Siti Manggopoh, Pejuang Kemerdekaan Yang Namanya Tak Seharum RA Kartini

Siti Manggopoh, Pejuang Kemerdekaan Yang Namanya Tak Seharum RA Kartini

30 Januari 2020
 Ilustrasi patung Siti Manggopoh (Foto: Istimewa/internet)

Ilustrasi patung Siti Manggopoh (Foto: Istimewa/internet)

RIAU1.COM - Meskipun namanya tak setenar RA Kartini, Siti Manggopoh bagi kalangan warga Nagari Manggopoh Kabupaten Agam, Sumatera Barat begitu dikagumi.

Kiprahnya melawan penjajah Belanda tak perlu dipertanyakan. Akibat kebenciannya pada kompeni, Wanita yang akrab dipanggil Mande Siti ini dipenjarakan secara terpisah dengan suaminya Rasyid dinukil dari liputan6.com, Kamis, 30 Januari 2020.

Saat ditangkap di Lubuk Basung, Siti Manggopoh dipenjara selama 14 bulan, lalu dibawa ke penjara di Pariaman selama 16 bulan.

Ia kemudian dipindahkan ke penjara Kota Padang selama 12 bulan. Mande Siti meninggal 20 Agustus 1965. Kebenciannya pada kompeni dimulai saat daerahnya diperlakukan semena-mena oleh kolonial.

Peraturan Pajak di tanah Minangkabau pada awal Maret 1908, diganti menjadi Peraturan Tanam Paksa. Mande Siti tersulut amarah sebab merasa harga dirinya diinjak-injak, mengingat peraturan belasting ini mengenakan pajak tanah yang dimiliki secara turun-temurun.

Alhasil, pemberontakan rakyat yang dimulai dari Kamang hingga akhirnya merambah ke Manggopoh. Membuat Siti bersama dengan pemuda militan dari Manggopoh, membentuk badan perjuangan.

Dalam buku Perempuan-perempuan Pengukir Sejarah, Mulyono Atmosiswartoputra menceritakan pada 16 Juni 1908 Perang Manggopoh meletus.

Pertempuran terjadi dalam kegelapan.
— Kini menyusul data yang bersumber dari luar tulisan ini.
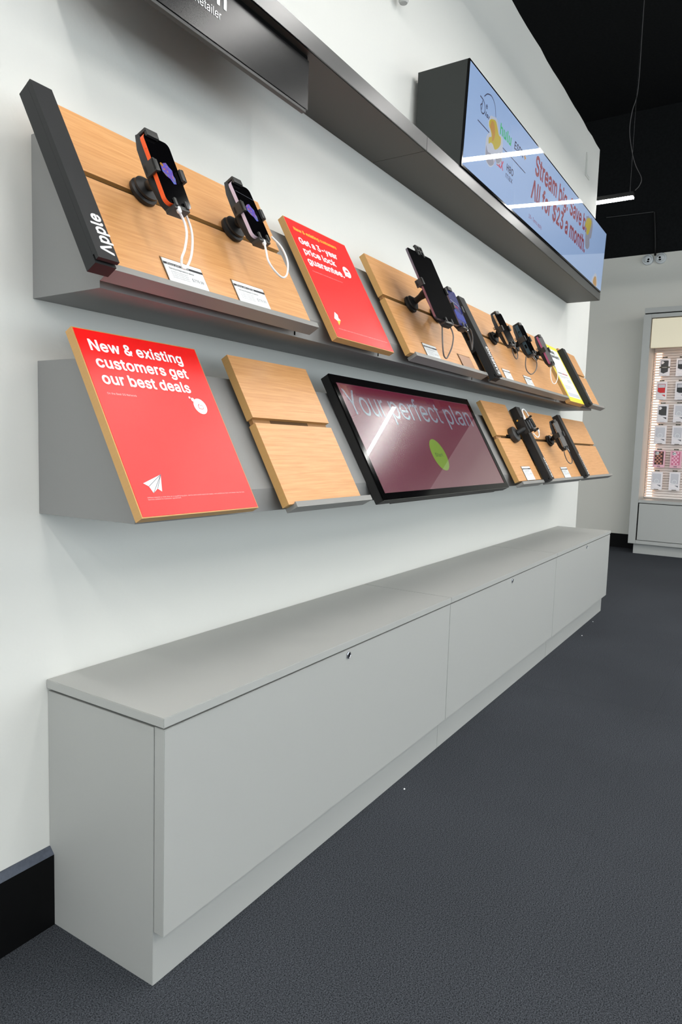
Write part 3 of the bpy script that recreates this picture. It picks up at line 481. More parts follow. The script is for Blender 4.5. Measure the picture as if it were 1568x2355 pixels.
    'b': (450, ['198,-28 163,-17 138,-1 127,-18 113,-23 48,-23 38,-18 30,-3 30,512 38,527 48,532 113,532 128,527 137,512 137,417 138,377 158,392 178,400 203,406 228,407 268,403 293,396 323,382 353,356 373,332 388,307 403,267 410,232 413,187 410,142 403,111 392,77 373,42 348,14 326,-3 298,-18 263,-29 228,-31', '203,72 186,77 166,92 147,122 137,162 137,217 141,237 152,267 173,292 188,301 203,305 238,305 253,300 268,291 278,282 288,267 299,237 304,212 304,162 300,142 293,122 278,98 268,87 253,77 238,72']),
    'c': (422, ['174,-28 134,-18 104,-3 78,17 55,42 34,77 21,112 14,147 11,187 14,227 21,262 36,302 54,332 77,357 104,379 134,395 174,405 209,407 249,403 284,392 314,377 344,353 369,319 383,287 385,272 380,262 374,258 309,240 299,239 289,244 282,252 270,277 256,292 244,299 224,305 189,305 174,301 159,292 149,283 136,262 129,247 121,212 119,187 121,162 129,127 136,112 146,97 162,82 174,76 189,72 219,70 239,75 249,80 264,93 287,132 299,140 309,139 369,124 379,118 385,107 384,94 369,57 348,27 319,2 284,-17 249,-27 209,-31']),
    'd': (450, ['159,-28 129,-19 104,-6 79,12 52,42 34,74 20,112 13,152 11,187 13,227 21,267 34,302 54,337 72,357 96,377 129,396 164,405 219,406 259,395 284,379 288,382 288,387 288,492 290,517 294,525 304,531 374,532 389,524 395,512 394,-8 387,-18 374,-23 309,-23 299,-18 294,-13 289,2 264,-15 239,-26 219,-30 194,-31', '189,71 174,75 159,84 146,97 136,112 125,142 121,162 119,187 121,212 129,252 147,282 174,302 189,306 214,306 234,302 251,292 262,282 277,257 287,212 287,167 277,122 270,107 259,92 239,78 224,73 204,70']),
    'e': (430, ['174,-28 139,-19 109,-6 77,17 52,47 34,77 23,107 14,147 11,182 13,227 21,262 33,297 54,332 74,356 99,376 134,395 169,405 204,407 254,402 294,387 314,375 334,358 349,341 366,317 378,292 391,242 393,227 394,167 389,155 379,148 124,145 123,142 125,132 139,102 164,80 189,72 224,70 249,77 264,86 274,95 291,122 304,128 374,112 381,107 387,97 386,82 379,62 367,42 349,21 314,-5 289,-18 244,-29 209,-31', '129,244 125,247 139,275 157,292 174,302 204,307 224,305 245,297 259,286 275,262 279,246']),
    'f': (280, ['71,-21 61,-12 58,0 58,300 56,303 51,304 1,304 -10,310 -17,325 -16,385 -10,395 1,402 56,403 59,455 66,480 78,500 91,515 121,538 146,547 171,552 216,552 256,540 264,530 266,520 246,455 241,450 231,445 196,450 176,448 169,440 166,430 166,403 231,402 241,398 246,393 251,380 251,330 248,315 236,306 171,304 165,300 165,-5 160,-15 146,-23 81,-23', '106,350 106,356 116,356 117,350']),
    'g': (451, ['169,-171 124,-161 104,-153 84,-141 52,-111 31,-81 28,-66 32,-56 39,-49 89,-21 104,-18 114,-22 139,-50 159,-64 174,-70 204,-74 234,-71 264,-59 278,-46 286,-26 288,4 284,8 259,-6 219,-17 164,-16 126,-6 99,8 71,29 54,49 35,79 21,114 13,149 11,189 14,234 21,269 33,299 53,334 74,359 98,379 129,395 159,404 194,407 224,405 259,395 289,378 296,394 309,402 374,402 389,394 394,384 395,-11 392,-46 384,-76 369,-102 350,-126 324,-145 299,-157 269,-167 239,-172 204,-174', '189,84 174,87 159,94 148,104 136,119 124,149 121,169 119,194 121,214 131,254 138,269 149,284 159,294 174,301 189,306 214,306 234,302 249,294 261,284 272,269 284,239 288,219 288,169 285,149 278,129 259,101 239,88 224,84 204,82']),
    'h': (436, ['43,-21 33,-12 30,0 30,510 33,520 38,527 53,532 113,532 123,530 133,521 137,510 138,381 167,395 193,404 228,407 253,406 283,398 303,390 328,373 345,355 359,335 370,310 378,275 380,240 380,0 378,-10 369,-20 358,-23 293,-23 283,-19 275,-10 273,0 273,230 270,260 263,278 247,295 228,304 208,306 183,302 163,291 148,275 140,255 137,225 137,0 135,-10 128,-18 118,-23 53,-23']),
    'i': (193, ['41,-20 32,-10 30,0 31,385 37,395 51,402 122,400 131,394 137,380 137,-5 131,-15 116,-23 51,-23', '81,420 56,426 36,440 28,450 21,464 18,485 27,515 40,530 66,544 86,547 111,540 131,527 141,515 146,502 149,480 147,465 141,453 126,435 116,428 101,422']),
    'j': (193, ['-20,-164 -28,-158 -33,-148 -33,-88 -31,-78 -20,-66 10,-62 20,-59 27,-48 30,-28 30,383 39,397 50,402 115,402 125,399 135,387 137,377 135,-53 130,-78 124,-98 110,-120 95,-136 75,-150 55,-158 30,-164 -10,-166', '65,422 50,428 40,436 25,455 19,472 21,502 35,527 50,538 65,544 80,547 100,544 125,532 139,517 148,497 148,467 133,442 115,427 95,421']),
    'k': (407, ['43,-21 33,-12 30,0 30,510 37,525 43,530 53,532 118,532 130,525 136,515 138,263 273,399 283,402 368,400 378,393 383,380 381,370 374,360 232,215 389,15 395,0 390,-15 383,-20 373,-23 293,-23 282,-20 153,142 148,141 137,130 137,0 133,-12 128,-18 118,-23 53,-23']),
    'l': (215, ['108,-23 79,-12 58,3 41,28 32,58 30,83 30,508 35,523 48,532 113,532 126,528 135,518 137,508 137,88 140,78 143,76 173,77 188,68 193,58 204,3 199,-12 188,-19 138,-25']),
    'm': (636, ['43,-21 33,-12 30,0 30,380 37,395 43,400 53,402 118,401 128,395 138,382 183,405 218,409 248,406 279,395 303,377 318,359 348,383 368,394 393,404 413,408 458,408 483,402 508,392 528,379 547,360 560,340 571,315 578,285 580,255 580,-5 573,-16 563,-22 493,-23 483,-19 475,-10 473,15 473,250 470,275 458,294 433,306 403,306 383,298 366,280 362,270 358,245 358,-5 353,-15 338,-23 273,-23 258,-17 253,-10 251,0 251,255 249,275 243,287 228,301 213,306 198,307 178,304 158,293 145,275 138,255 137,0 135,-10 128,-18 118,-23 53,-23']),
    'n': (436, ['43,-21 33,-12 30,0 30,380 33,391 43,400 53,402 118,401 128,395 138,381 167,395 193,404 228,407 253,406 283,398 303,390 328,373 345,355 359,335 373,300 378,275 380,240 380,110 380,0 375,-15 363,-22 353,-23 293,-23 278,-15 273,0 273,230 270,260 263,278 253,290 243,298 228,304 208,306 183,302 163,291 152,280 142,260 138,245 137,0 135,-10 128,-18 118,-23 53,-23']),
    'o': (441, ['174,-28 134,-18 104,-3 78,17 52,47 34,77 21,112 14,147 11,182 14,227 22,267 36,302 54,333 77,357 99,375 134,395 169,405 204,407 239,405 279,395 309,381 339,357 364,327 379,302 391,272 401,232 404,187 402,147 392,107 378,72 359,42 339,19 314,-1 279,-18 244,-28 209,-31', '189,71 171,77 156,87 146,97 131,122 121,167 119,187 121,212 131,252 145,277 154,287 174,301 189,305 224,305 239,301 255,292 269,278 279,263 291,232 295,212 295,162 291,142 280,112 259,87 244,77 229,72 209,69']),
    'p': (450, ['43,-164 33,-155 30,-143 30,377 33,391 39,397 48,402 113,402 128,395 138,377 158,392 183,402 203,406 228,407 263,405 293,396 323,382 357,352 373,332 391,302 403,267 411,227 413,187 411,147 404,112 392,77 376,47 352,17 326,-3 298,-18 263,-29 228,-31 203,-30 183,-25 163,-17 138,-1 137,-143 133,-155 128,-161 118,-166 53,-166', '203,72 186,77 166,92 147,122 137,162 137,217 141,237 152,267 173,292 188,301 203,305 238,305 253,300 268,291 278,282 288,267 299,237 304,212 304,162 300,142 293,122 278,98 268,87 253,77 238,72']),
    'q': (450, ['299,-163 290,-153 288,-143 288,-8 285,-3 244,-24 219,-30 164,-29 129,-19 99,-4 69,22 49,47 34,74 22,107 13,147 11,187 13,227 21,267 34,302 54,337 72,357 94,376 119,391 159,404 194,407 219,406 244,401 264,393 289,376 294,392 299,398 309,402 374,402 386,397 393,387 395,-148 389,-158 374,-166 309,-166', '189,71 174,75 159,84 146,97 136,112 125,142 121,162 119,187 121,212 129,252 147,282 174,302 189,306 214,306 234,302 251,292 262,282 277,257 287,212 287,167 277,122 270,107 259,92 239,78 224,73 204,70']),
    'r': (285, ['43,-21 33,-12 30,0 30,380 33,390 38,397 48,402 113,402 123,399 133,387 138,386 163,399 188,406 243,407 258,401 265,390 266,320 263,310 258,305 248,300 208,303 183,299 172,295 152,280 145,270 138,252 137,0 135,-10 128,-18 118,-23 53,-23']),
    's': (391, ['141,-28 106,-19 81,-8 61,6 45,22 30,42 19,67 13,92 17,107 31,117 91,130 101,129 111,122 122,97 136,80 151,73 181,68 206,71 231,82 238,87 243,97 243,112 236,120 221,128 141,148 106,160 80,172 56,191 37,217 28,242 24,272 26,297 34,322 46,345 62,362 86,381 126,399 156,406 216,406 241,401 266,391 286,380 313,357 339,317 347,292 343,277 331,268 271,254 261,255 250,262 237,287 226,299 206,308 186,310 156,305 144,297 133,282 134,267 141,259 151,254 271,221 298,207 316,192 338,167 350,137 354,107 352,82 345,57 330,32 311,12 271,-14 241,-24 211,-30 181,-31']),
    't': (253, ['131,-23 101,-13 76,4 58,28 47,53 42,93 42,303 1,304 -12,313 -17,323 -17,378 -14,391 -4,400 42,403 42,473 46,483 51,489 61,494 126,494 141,488 148,478 150,403 211,401 222,393 227,378 227,323 221,312 206,304 150,303 151,83 152,78 161,74 201,77 216,72 225,58 236,3 234,-7 226,-17 206,-24', '91,350 88,353 91,356 101,356 103,353 101,351']),
    'u': (436, ['153,-26 123,-18 103,-9 82,5 64,25 50,45 38,75 31,105 30,140 30,380 37,395 43,400 53,402 118,402 130,395 136,385 137,145 139,120 144,105 153,92 163,83 178,76 213,74 238,83 248,89 258,100 268,120 272,135 273,380 278,394 293,402 358,402 373,395 379,385 380,-5 373,-16 358,-23 293,-23 280,-15 273,1 243,-16 213,-26 183,-28']),
    'v': (415, ['152,-20 145,-15 140,-5 -4,370 -5,385 1,395 12,402 87,402 100,395 106,385 192,144 197,146 207,175 283,385 289,395 302,402 377,401 391,390 394,375 247,-10 238,-20 227,-23 162,-23']),
    'w': (593, ['128,-21 120,-15 115,-5 2,370 1,385 8,397 23,402 88,402 98,399 107,390 168,168 173,176 232,390 238,397 248,402 324,400 333,394 338,385 393,176 398,166 408,205 458,385 463,395 478,402 548,402 561,395 568,380 452,-5 443,-18 428,-23 368,-23 358,-21 348,-12 288,207 283,217 218,-12 213,-18 203,-23 138,-23']),
    'x': (405, ['11,-21 0,-10 -2,0 0,10 127,195 11,365 6,380 11,394 26,402 101,402 111,399 120,390 186,283 191,280 215,320 262,390 271,399 281,402 351,402 361,400 368,395 374,385 373,370 255,195 254,190 379,10 381,-5 376,-15 366,-21 356,-23 286,-23 275,-20 266,-10 191,109 186,105 111,-11 103,-20 91,-23 21,-23']),
    'y': (415, ['67,-164 37,-160 29,-154 24,-144 25,-134 39,-79 46,-69 56,-64 92,-67 102,-65 112,-59 125,-39 137,1 -5,371 -5,386 2,397 17,402 87,402 97,398 102,393 192,143 197,146 287,394 302,402 372,402 387,395 394,381 392,371 218,-84 193,-124 167,-146 152,-155 112,-167']),
    'z': (406, ['32,-21 24,-15 19,-5 19,45 21,55 206,295 202,300 47,300 37,303 29,310 25,320 25,380 28,390 37,399 47,402 332,402 347,397 353,390 356,380 356,330 353,320 171,80 347,77 357,70 362,60 362,0 357,-15 347,-21 337,-23 42,-23']),
    ' ': (188, []),
}


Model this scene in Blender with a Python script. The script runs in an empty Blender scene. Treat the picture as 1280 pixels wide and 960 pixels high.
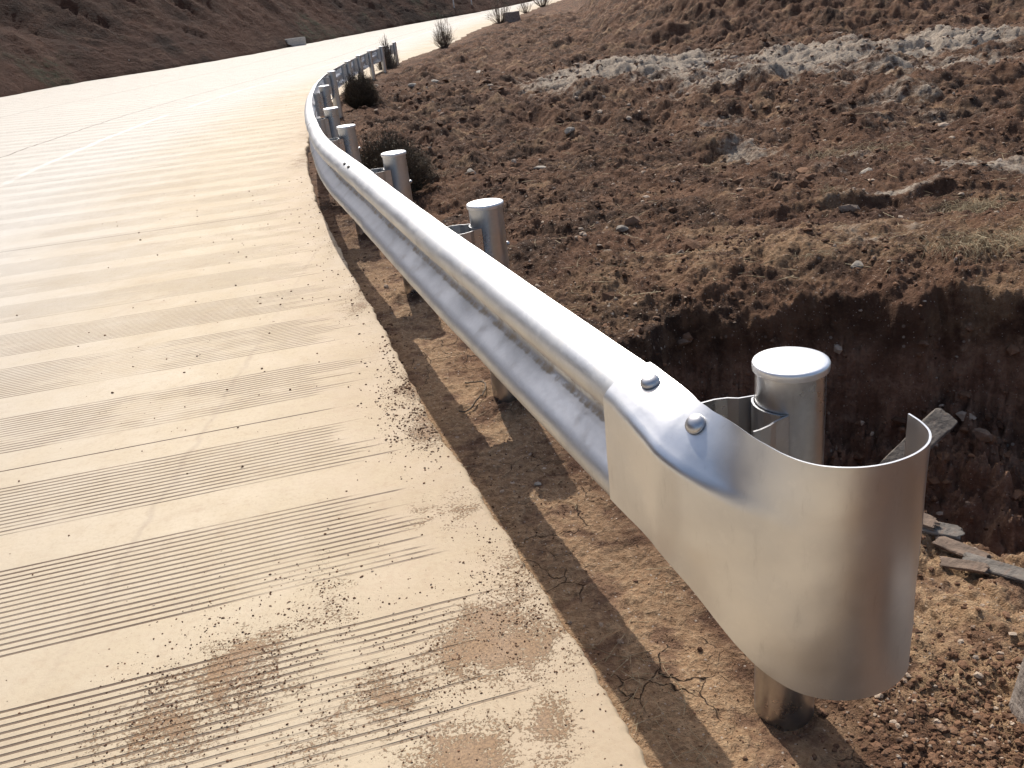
import bpy, math, random
import numpy as np
from math import radians, sin, cos, pi
from mathutils import Vector, Matrix

rng = np.random.default_rng(7)
random.seed(7)
scene = bpy.context.scene
COL = scene.collection

# ------------------------------------------------------------------ noise
_perm = np.random.default_rng(3).permutation(256)
_perm = np.concatenate([_perm, _perm, _perm])
_ang = np.random.default_rng(4).uniform(0, 2*pi, 256)
_gx, _gy = np.cos(_ang), np.sin(_ang)
_jx = np.random.default_rng(5).uniform(0.1, .9, 256)
_jy = np.random.default_rng(6).uniform(0.1, .9, 256)

def _h(ix, iy):
    return _perm[_perm[ix & 255] + (iy & 255)]

def perlin(x, y):
    x = np.asarray(x, float); y = np.asarray(y, float)
    ix = np.floor(x).astype(int); iy = np.floor(y).astype(int)
    fx = x-ix; fy = y-iy
    u = fx*fx*fx*(fx*(fx*6-15)+10); v = fy*fy*fy*(fy*(fy*6-15)+10)
    def g(dx, dy):
        h = _h(ix+dx, iy+dy)
        return _gx[h]*(fx-dx)+_gy[h]*(fy-dy)
    a = g(0, 0); b = g(1, 0); c = g(0, 1); d = g(1, 1)
    return ((a+u*(b-a)) + v*((c+u*(d-c))-(a+u*(b-a))))*1.4

def fbm(x, y, sc, octv=4, gain=.5, off=0.):
    r = 0; a = 1.; f = 1./sc
    for i in range(octv):
        r = r + a*perlin(x*f+off+i*17.3, y*f-off+i*9.1)
        a *= gain; f *= 2.03
    return r

def billow(x, y, sc, octv=4, gain=.5, off=0.):
    r = 0; a = 1.; f = 1./sc
    for i in range(octv):
        r = r + a*(np.abs(perlin(x*f+off+i*13.7, y*f-off+i*5.3))*2-.5)
        a *= gain; f *= 2.03
    return r

def worley(x, y, sc, off=0):
    x = np.asarray(x, float)/sc+off; y = np.asarray(y, float)/sc-off
    ix = np.floor(x).astype(int); iy = np.floor(y).astype(int)
    best = np.full(x.shape, 9.); bid = np.zeros(x.shape, int)
    for dx in (-1, 0, 1):
        for dy in (-1, 0, 1):
            h = _h(ix+dx, iy+dy)
            d = (ix+dx+_jx[h]-x)**2+(iy+dy+_jy[h]-y)**2
            m = d < best
            best = np.where(m, d, best); bid = np.where(m, h, bid)
    return np.sqrt(best), bid

def ss(a, b, x):
    t = np.clip((x-a)/(b-a), 0, 1)
    return t*t*(3-2*t)

def sp(x, k):
    return np.logaddexp(0, np.asarray(x, float)/k)*k

def Z(x, y):
    """height of the finished road surface"""
    return .03*sp(np.asarray(y, float)-37., 3.)+.05*sp(-np.asarray(x, float)-9., 1.5)

# ------------------------------------------------------------------ layout (metres; origin under the viewer)
EDGE = np.array([(9., -30.), (5.2, -16.), (2.6, -7.), (1.12, -2.), (.53, .15), (.20, 1.326), (.137, 1.571), (-.06, 2.26), (-.306, 3.05), (-.584, 4.13),
                 (-.974, 5.62), (-1.568, 8.02), (-2.13, 10.66), (-2.62, 13.5), (-3.0, 17.), (-3.28, 21.1), (-3.35, 25.),
                 (-3.2, 29.), (-2.72, 33.), (-2.15, 37.), (-1.02, 42.2), (.64, 52.7), (3.0, 62.8), (6.4, 77.5), (9.8, 90.), (16., 108.), (30, 140.)])
def _smooth_interp(px, py, q):
    """C1 interpolation of py(px)"""
    m = np.gradient(py, px)
    i = np.clip(np.searchsorted(px, q)-1, 0, len(px)-2)
    h = px[i+1]-px[i]; t = (q-px[i])/h
    return ((2*t**3-3*t**2+1)*py[i]+(t**3-2*t**2+t)*h*m[i]+(-2*t**3+3*t**2)*py[i+1]+(t**3-t**2)*h*m[i+1])
def edge_x(y):
    y = np.clip(np.asarray(y, float), -30, 139.9)
    return _smooth_interp(EDGE[:, 1], EDGE[:, 0], y)
def edge_d(x, y):
    """signed distance to the right of the road edge (approximate)"""
    sl = (edge_x(y+.3)-edge_x(y-.3))/.6
    return (x-edge_x(y))/np.sqrt(1+sl*sl)

POSTS = np.array([(.565, 1.58), (-.02, 3.50), (-.535, 5.28), (-1.06, 7.12), (-1.45, 8.95), (-2.1, 12.75), (-2.6, 16.9),
                  (-2.84, 21.1), (-2.94, 24.1), (-2.97, 27.1), (-2.9, 30.2), (-2.72, 33.4)])
POST_R = .07
POST_TOP = .785

# right-hand ground -------------------------------------------------------
def gauss(x, y, cx, cy, rx, ry, a=0.):
    c, s = cos(a), sin(a)
    u = (x-cx)*c+(y-cy)*s; v = -(x-cx)*s+(y-cy)*c
    return np.exp(-(u/rx)**2-(v/ry)**2)

def pit_mask(x, y):
    """1 inside the pit, 0 outside"""
    wob = .09*fbm(x, y, .6, 3, off=3.1)
    far = 4.16+.17*np.exp(-((x-1.4)/.7)**2)-.34*ss(1.9, 3.2, x)-.25*ss(1.0, .55, x)-1.2*ss(.58, .2, x)
    m1 = 1-(.56*ss(-.17, .04, y-far+wob*1.3+.05*billow(x, y*.3, .22, 3, off=90))+.44*ss(-.95, .05, y-far+wob))
    near_y = 2.35-.52*(x-1.15)
    near_y = np.where(x < 1.15, 2.35+(1.15-x)*.75, near_y)
    m2 = ss(-.10, .55, y-near_y+wob)
    m3 = ss(.24, .46, x+.10*(y-3)+wob*.7)
    return m1*m2*m3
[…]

Para pejuang dan Mande Siti berhasil membunuh 53 dari 55 serdadu Belanda. Dua yang selamat berhasil kabur meminta pertolongan ke Bukittinggi.

Bala bantuan Belanda yang datang dengan cepat memporak-porandakan kampung Siti untuk membalas dendam. Warga dan pejuang banyak menjadi korban. Sementara Siti mencoba menyelamatkan diri bersama anak-anaknya.

Karena tak tega melihat rakyat Manggopoh menderita, dia memutuskan keluar dari persembunyian. Menyerahkan diri dengan syarat tak ada lagi rakyat yang disakiti.